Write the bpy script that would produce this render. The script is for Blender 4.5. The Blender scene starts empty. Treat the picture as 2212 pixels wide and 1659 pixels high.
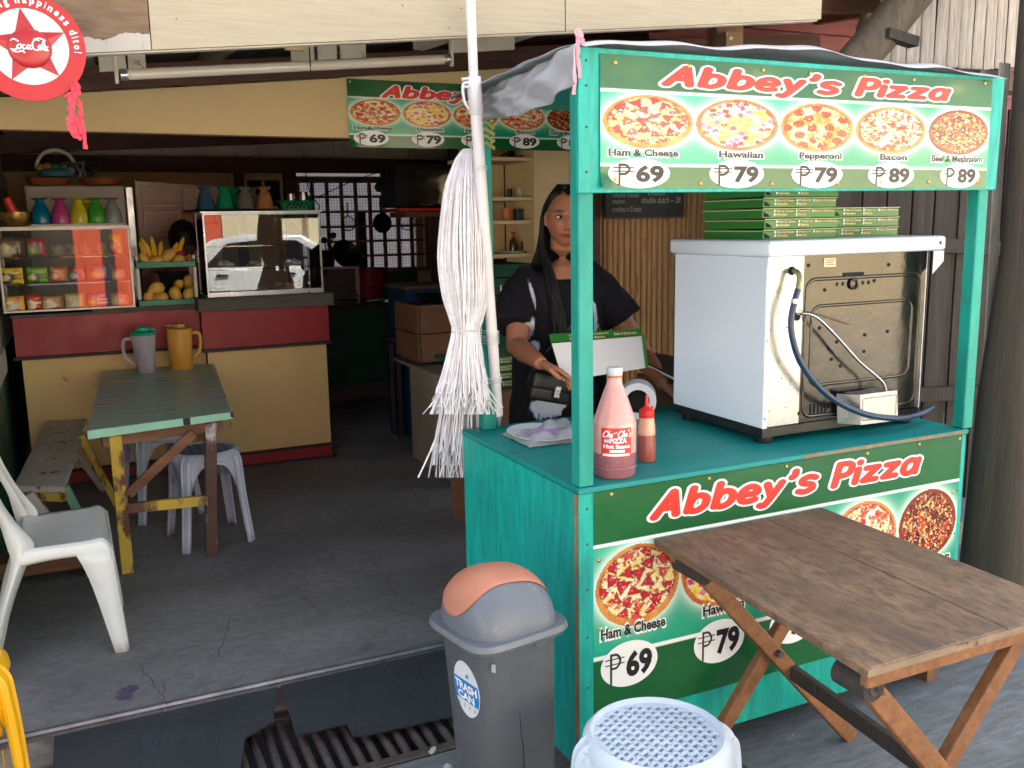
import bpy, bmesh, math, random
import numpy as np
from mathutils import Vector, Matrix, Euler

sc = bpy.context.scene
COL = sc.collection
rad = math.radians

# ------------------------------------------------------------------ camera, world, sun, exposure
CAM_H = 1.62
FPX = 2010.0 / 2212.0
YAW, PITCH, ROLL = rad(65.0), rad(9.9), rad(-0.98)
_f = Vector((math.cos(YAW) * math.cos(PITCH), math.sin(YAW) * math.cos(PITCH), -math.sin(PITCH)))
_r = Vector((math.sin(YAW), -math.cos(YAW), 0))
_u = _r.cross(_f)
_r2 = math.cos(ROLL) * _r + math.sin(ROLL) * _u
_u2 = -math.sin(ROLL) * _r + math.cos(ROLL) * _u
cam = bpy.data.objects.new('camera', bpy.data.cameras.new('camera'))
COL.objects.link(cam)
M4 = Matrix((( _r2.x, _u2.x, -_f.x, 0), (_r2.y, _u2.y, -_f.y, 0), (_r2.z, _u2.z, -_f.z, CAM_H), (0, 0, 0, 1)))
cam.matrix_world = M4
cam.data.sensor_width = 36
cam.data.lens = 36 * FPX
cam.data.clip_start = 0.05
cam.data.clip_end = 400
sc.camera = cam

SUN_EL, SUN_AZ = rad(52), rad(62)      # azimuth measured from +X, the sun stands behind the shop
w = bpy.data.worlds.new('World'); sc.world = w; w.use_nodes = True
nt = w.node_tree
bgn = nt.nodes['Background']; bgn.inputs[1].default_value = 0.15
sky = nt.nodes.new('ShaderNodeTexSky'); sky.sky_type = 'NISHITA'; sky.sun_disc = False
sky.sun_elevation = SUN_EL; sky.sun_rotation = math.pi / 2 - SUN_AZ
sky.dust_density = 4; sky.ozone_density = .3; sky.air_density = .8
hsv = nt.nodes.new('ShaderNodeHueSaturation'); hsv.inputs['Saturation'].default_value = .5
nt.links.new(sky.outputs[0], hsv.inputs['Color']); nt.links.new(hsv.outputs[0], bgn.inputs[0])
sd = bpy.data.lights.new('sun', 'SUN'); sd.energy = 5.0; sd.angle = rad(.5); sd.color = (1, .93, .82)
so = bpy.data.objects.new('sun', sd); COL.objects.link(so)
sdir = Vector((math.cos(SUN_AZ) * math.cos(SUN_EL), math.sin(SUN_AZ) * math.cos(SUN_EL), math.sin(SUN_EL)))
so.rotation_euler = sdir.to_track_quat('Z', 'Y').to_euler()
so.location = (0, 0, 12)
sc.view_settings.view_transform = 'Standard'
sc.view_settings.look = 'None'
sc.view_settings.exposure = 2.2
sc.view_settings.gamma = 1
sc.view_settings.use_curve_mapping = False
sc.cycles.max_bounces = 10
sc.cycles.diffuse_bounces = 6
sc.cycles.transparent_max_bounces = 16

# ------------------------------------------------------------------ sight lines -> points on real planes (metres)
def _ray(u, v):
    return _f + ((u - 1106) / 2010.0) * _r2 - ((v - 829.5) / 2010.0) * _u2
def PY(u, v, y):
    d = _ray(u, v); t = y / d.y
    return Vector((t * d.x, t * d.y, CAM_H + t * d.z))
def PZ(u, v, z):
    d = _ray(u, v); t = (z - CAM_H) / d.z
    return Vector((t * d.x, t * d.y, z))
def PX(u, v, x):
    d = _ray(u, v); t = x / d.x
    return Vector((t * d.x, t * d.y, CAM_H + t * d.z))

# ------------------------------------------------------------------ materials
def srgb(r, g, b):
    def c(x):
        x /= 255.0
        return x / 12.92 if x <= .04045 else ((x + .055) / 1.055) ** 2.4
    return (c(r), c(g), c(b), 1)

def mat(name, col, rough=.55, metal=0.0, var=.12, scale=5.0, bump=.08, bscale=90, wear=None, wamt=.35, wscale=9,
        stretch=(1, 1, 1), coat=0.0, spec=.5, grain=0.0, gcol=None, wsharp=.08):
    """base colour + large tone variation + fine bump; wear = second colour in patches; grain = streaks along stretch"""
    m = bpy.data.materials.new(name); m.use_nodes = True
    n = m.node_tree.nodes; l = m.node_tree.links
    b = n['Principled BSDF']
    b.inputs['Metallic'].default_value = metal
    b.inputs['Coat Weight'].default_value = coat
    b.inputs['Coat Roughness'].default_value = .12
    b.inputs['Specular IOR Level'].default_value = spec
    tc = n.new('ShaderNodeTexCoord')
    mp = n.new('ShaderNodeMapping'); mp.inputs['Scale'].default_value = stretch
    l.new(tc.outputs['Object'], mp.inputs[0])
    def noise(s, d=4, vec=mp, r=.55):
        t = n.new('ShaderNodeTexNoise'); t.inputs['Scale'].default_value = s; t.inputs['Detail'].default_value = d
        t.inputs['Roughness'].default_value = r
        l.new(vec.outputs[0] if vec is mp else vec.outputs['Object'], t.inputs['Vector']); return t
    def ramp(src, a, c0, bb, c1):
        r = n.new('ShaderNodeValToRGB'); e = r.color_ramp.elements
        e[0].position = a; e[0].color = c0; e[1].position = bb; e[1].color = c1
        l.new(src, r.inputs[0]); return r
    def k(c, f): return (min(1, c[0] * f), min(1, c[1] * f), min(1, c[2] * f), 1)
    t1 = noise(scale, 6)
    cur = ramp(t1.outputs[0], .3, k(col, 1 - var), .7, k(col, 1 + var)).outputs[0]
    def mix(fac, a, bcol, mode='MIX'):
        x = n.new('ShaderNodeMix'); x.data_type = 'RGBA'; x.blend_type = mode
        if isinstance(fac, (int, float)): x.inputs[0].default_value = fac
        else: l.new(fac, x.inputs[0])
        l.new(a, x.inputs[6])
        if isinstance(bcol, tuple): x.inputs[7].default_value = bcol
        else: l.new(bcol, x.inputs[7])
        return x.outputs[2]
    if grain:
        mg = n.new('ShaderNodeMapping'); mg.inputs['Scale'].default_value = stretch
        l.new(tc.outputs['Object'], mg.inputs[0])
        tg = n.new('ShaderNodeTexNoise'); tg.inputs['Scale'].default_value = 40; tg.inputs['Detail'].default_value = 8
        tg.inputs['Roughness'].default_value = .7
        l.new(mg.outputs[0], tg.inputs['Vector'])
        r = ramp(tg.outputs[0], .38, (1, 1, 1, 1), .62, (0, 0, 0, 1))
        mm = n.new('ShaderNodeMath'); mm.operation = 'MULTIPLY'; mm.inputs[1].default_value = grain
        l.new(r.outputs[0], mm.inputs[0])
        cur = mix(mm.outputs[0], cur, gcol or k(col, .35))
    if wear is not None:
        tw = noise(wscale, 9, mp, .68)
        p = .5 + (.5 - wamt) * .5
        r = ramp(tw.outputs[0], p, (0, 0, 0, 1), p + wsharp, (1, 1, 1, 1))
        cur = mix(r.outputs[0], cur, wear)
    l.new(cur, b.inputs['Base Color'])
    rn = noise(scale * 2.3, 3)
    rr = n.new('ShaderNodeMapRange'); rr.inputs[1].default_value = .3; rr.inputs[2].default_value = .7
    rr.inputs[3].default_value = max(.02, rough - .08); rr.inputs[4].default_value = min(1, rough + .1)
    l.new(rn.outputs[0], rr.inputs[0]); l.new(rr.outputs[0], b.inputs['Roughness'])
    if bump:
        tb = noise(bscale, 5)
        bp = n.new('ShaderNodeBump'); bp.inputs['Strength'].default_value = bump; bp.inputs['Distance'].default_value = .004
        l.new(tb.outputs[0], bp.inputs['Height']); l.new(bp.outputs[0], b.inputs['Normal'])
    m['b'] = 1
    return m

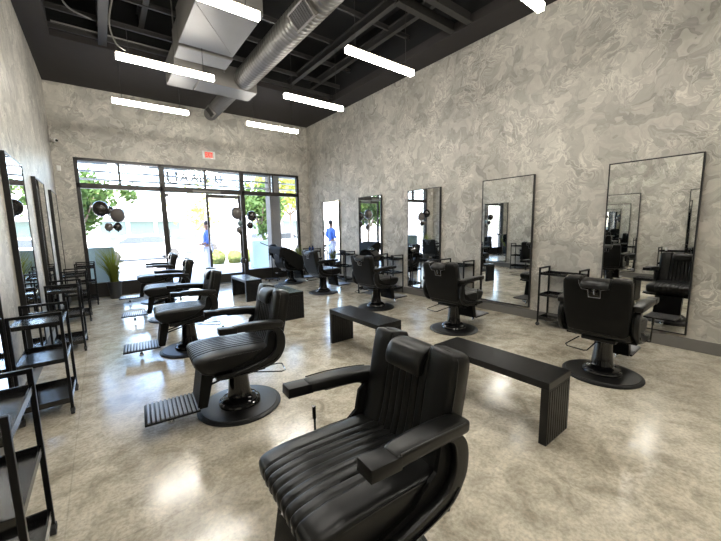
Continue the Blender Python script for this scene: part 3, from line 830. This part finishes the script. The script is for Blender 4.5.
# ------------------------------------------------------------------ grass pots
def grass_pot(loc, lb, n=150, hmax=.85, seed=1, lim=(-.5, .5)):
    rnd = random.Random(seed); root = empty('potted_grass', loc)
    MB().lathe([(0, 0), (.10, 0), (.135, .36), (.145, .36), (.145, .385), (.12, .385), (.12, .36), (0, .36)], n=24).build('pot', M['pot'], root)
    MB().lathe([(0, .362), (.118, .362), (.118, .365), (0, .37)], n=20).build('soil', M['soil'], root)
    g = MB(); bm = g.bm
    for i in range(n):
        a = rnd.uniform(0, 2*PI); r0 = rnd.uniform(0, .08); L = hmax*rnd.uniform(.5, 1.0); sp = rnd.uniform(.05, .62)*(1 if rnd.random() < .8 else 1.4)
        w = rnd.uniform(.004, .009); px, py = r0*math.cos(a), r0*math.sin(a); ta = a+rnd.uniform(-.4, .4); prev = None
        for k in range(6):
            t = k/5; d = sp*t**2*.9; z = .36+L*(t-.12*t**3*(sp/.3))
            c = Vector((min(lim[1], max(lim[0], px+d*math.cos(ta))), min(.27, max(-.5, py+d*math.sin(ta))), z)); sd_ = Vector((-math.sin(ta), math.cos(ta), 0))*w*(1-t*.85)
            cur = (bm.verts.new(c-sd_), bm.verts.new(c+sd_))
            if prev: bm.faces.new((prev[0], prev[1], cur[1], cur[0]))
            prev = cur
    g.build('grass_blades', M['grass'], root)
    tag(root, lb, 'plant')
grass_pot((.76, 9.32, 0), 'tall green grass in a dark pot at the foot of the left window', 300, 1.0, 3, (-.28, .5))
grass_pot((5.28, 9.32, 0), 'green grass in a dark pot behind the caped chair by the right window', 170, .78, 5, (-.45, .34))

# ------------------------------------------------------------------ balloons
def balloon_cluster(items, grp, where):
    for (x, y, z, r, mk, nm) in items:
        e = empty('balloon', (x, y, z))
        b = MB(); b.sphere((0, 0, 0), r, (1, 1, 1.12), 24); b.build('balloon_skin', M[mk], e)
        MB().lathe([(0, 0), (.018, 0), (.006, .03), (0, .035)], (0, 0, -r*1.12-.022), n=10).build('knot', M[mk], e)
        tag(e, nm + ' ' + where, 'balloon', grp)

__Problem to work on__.
Look over the listing. Pull out every line with the string "this" in it.

__Correct output__.
Write the bpy script that would produce this render. The script is for Blender 4.5. The Blender scene starts empty. Treat the picture as 2212 pixels wide and 1659 pixels high.
Continue the Blender Python script for this scene: part 3, from line 830. This part finishes the script. The script is for Blender 4.5.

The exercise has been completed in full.